I'm a software engineer, I've been doing embedded systems development for a couple decades now. Stuff a lot bigger than an Arduino normally. :) The hardware is something I'm just getting into recently.

So I ran the compression tester on the FD today. Engine was hot, had been driven 10+ miles, then sat for 30 minutes while I hooked everything up and figured out how to disable the coils for the test. I ran the test just like on the Miata -- both leading plugs out, fuses/relays pulled, throttle wide open, rotor 1 first, rotor 2 second. I tweaked it to log data at 500Hz, rather than 100Hz so as to get more resolution, and wrote some python code to analyze it.

Note that I haven't normalized the data yet, so the absolute values are likely to be a bit low. In particular, there's a bunch of extra volume inside the adapter fittings & vinyl tubing to get from the end of the compression tester hose to the arduino's sensor. I think you're also supposed to normalized based off ambient temperature & voltage and stuff like that -- haven't figured that out yet.

For rotor 1 I got peaks of 640, 650, and 650 KPA (absolute) in the three chambers, or 78, 80, and 80 PSI (gauge). For rotor 2 I got peaks of 597, 600, and 590 KPA (absolute) in the three chambers, or 72, 72.5, and 71 PSI (gauge)

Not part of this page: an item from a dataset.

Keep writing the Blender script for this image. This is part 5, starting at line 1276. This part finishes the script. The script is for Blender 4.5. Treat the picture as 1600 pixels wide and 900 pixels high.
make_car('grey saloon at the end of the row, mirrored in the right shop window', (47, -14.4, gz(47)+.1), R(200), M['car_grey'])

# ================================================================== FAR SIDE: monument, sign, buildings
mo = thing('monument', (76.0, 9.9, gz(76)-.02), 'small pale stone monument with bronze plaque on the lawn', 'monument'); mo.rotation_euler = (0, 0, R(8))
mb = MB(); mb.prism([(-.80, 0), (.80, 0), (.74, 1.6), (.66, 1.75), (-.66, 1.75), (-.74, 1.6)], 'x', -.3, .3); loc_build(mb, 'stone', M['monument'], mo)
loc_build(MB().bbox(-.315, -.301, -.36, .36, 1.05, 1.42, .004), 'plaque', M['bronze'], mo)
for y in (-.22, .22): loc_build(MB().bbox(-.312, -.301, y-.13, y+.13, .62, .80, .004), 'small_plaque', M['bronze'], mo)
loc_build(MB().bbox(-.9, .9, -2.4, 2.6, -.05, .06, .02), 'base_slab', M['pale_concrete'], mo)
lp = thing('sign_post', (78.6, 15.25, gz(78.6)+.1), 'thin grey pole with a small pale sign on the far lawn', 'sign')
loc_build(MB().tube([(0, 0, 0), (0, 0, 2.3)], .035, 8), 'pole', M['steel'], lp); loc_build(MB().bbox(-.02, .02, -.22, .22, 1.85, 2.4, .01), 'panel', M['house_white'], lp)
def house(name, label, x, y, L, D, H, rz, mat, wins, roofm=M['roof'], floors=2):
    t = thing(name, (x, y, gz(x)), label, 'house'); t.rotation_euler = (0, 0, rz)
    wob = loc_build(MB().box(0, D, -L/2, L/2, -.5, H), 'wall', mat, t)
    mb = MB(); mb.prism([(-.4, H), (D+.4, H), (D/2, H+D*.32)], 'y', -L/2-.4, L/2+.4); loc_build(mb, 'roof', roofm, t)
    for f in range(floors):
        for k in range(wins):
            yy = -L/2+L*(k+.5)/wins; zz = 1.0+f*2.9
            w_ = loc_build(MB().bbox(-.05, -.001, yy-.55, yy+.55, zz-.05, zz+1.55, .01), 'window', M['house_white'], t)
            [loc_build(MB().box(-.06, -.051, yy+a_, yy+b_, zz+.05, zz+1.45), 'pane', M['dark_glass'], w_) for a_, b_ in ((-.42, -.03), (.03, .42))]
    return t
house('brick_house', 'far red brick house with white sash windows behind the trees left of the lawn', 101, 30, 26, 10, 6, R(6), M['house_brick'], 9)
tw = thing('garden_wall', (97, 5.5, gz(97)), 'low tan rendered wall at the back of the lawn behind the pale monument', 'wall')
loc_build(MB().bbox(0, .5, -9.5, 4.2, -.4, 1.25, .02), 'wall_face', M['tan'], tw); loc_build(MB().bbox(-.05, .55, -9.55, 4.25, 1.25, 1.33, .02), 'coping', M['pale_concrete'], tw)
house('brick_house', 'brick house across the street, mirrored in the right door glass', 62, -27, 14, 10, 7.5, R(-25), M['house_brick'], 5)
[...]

Looks like both rotors have one chamber noticeably lower than the other two (side seal?) and rotor 2 is significantly lower compression than rotor 1.

Graphs. Rotor 1:

(click on image for high-res)

Rotor 2:

I think I'm going to take it to a local rotary shop and have them give me a reading with an existing commercial tester to see how my numbers compare.

Zooming in there are some interesting jaggies on the upward slope -- anyone know what causes this? Is it just a weirdness of the housing geometry?